The out of state timeshare closing companies simply plug in the standard joint tenancy language applicable in their state. The kicker in North Carolina is that in a past century, the legislature adopted a statute that is still on the books that abolished joint tenancy in the state. So the language that the closing company uses does nothing, and their clients who think they have a joint tenancy really end up with a tenancy in common. A North Carolina attorney would have advised them that there are two ways they could have accomplished what they wanted. In the 19th century, the state Supreme Court did an end run around the legislature and ruled that one could still in effect create a joint tenancy by contract if they used very specific language in the deed (the closing company language doesn't comply) in spite of the statute. The other simpler thing to do is create a tenancy by the entirety, which can only be between a married couple but only takes insertion of one word (and, no it is not ''entirety'') in the deed, and has the same key attibutes as a joint tenancy.
What problems could having a tenancy in common present? If one party dies, and leaves no will, their interest passes under NC Intestate Succession laws to their spouse and children in undivided interests. To get the property back to the surviving spouse or to sell to a third person would require collecting the signatures of all of the children and their spouses on a deed. Yeah, a little extra work, you may say, but doable. However, if one of more of the children is under 18, they cannot execute a valid deed. To convey their interest will require a special proceeding before the Clerk of Superior Court and review by a Superior Court judge. That is going to create more hassles and costs, especially if said child, as likely in a t/s situation, lives outside the state.

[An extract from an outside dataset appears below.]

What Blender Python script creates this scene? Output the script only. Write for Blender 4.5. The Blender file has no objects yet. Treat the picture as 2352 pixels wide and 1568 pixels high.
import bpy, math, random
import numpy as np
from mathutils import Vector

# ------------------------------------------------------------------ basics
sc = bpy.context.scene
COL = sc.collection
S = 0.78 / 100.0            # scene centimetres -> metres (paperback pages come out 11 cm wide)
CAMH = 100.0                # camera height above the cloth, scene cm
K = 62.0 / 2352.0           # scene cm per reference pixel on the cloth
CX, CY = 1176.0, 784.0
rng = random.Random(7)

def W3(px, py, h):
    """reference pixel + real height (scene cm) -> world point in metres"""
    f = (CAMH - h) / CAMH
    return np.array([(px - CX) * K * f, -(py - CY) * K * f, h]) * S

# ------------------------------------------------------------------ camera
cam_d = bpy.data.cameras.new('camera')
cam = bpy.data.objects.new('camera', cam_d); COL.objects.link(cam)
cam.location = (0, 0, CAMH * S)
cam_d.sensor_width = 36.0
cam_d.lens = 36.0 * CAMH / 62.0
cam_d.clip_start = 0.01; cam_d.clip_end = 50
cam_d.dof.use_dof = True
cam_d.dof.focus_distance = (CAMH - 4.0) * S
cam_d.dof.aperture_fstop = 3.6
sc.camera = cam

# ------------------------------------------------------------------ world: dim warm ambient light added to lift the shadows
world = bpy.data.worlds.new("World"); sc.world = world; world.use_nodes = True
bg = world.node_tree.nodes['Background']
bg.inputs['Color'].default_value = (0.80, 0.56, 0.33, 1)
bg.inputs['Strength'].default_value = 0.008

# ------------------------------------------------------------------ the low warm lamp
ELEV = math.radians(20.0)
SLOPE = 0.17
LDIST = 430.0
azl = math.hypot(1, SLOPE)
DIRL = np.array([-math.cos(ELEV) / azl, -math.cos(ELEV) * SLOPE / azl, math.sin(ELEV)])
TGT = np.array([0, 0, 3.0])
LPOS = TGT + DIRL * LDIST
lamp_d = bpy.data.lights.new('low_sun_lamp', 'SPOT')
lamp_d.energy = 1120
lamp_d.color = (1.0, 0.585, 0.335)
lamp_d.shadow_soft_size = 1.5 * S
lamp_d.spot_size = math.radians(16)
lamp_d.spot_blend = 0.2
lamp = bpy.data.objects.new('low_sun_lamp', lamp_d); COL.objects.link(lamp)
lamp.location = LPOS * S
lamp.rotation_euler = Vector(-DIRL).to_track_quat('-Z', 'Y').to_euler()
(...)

Using an out of state closing company that does not use local attorneys for drawing legal documents is just asking for trouble down the road. This example also assumes the deeds prepared by the out-of-state closing company are valid in the first place, which from my own observation, they are often not. Often a call to the t/s manager can obtain a reference to a local attorney who will handle the transaction properly in full compliance with local law.
There are several extremely common errors on deeds filed by out of state closing companies in North Carolina which completely void deeds, even if they get recorded and recognized by ts management. I will not deal with those, but with another very common error that can cause problems even if the rest of the deed is proper and valid.
Many people want to hold a timeshare as a joint tenancy, the most important feature of which is that if one party dies, his/her interest automatically passes to the other joint tenant(s) by operation of law. Otherwise, in a tenacy in common, the interest of the deceased party passes under their will or if there is no will under the intestate succession statutes. Usually those seeking a joint tenancy status are husband and wife.
The out of state timeshare closing companies simply plug in the standard joint tenancy language applicable in their state. The kicker in North Carolina is that in a past century, the legislature adopted a statute that is still on the books that abolished joint tenancy in the state. So the language that the closing company uses does nothing, and their clients who think they have a joint tenancy really end up with a tenancy in common. A North Carolina attorney would have advised them that there are two ways they could have accomplished what they wanted. In the 19th century, the state Supreme Court did an end run around the legislature and ruled that one could still in effect create a joint tenancy by contract if they used very specific language in the deed (the closing company language doesn't comply) in spite of the statute. The other simpler thing to do is create a tenancy by the entirety, which can only be between a married couple but only takes insertion of one word (and, no it is not ''entirety'') in the deed, and has the same key attibutes as a joint tenancy.
What problems could having a tenancy in common present? If one party dies, and leaves no will, their interest passes under NC Intestate Succession laws to their spouse and children in undivided interests. To get the property back to the surviving spouse or to sell to a third person would require collecting the signatures of all of the children and their spouses on a deed. Yeah, a little extra work, you may say, but doable. However, if one of more of the children is under 18, they cannot execute a valid deed. To convey their interest will require a special proceeding before the Clerk of Superior Court and review by a Superior Court judge. That is going to create more hassles and costs, especially if said child, as likely in a t/s situation, lives outside the state.
Using an out of state closing company that does not use local attorneys for drawing legal documents is just asking for trouble down the road. This example also assumes the deeds prepared by the out-of-state closing company are valid in the first place, which from my own observation, they are often not. Often a call to the t/s manager can obtain a reference to a local attorney who will handle the transaction properly in full compliance with local law.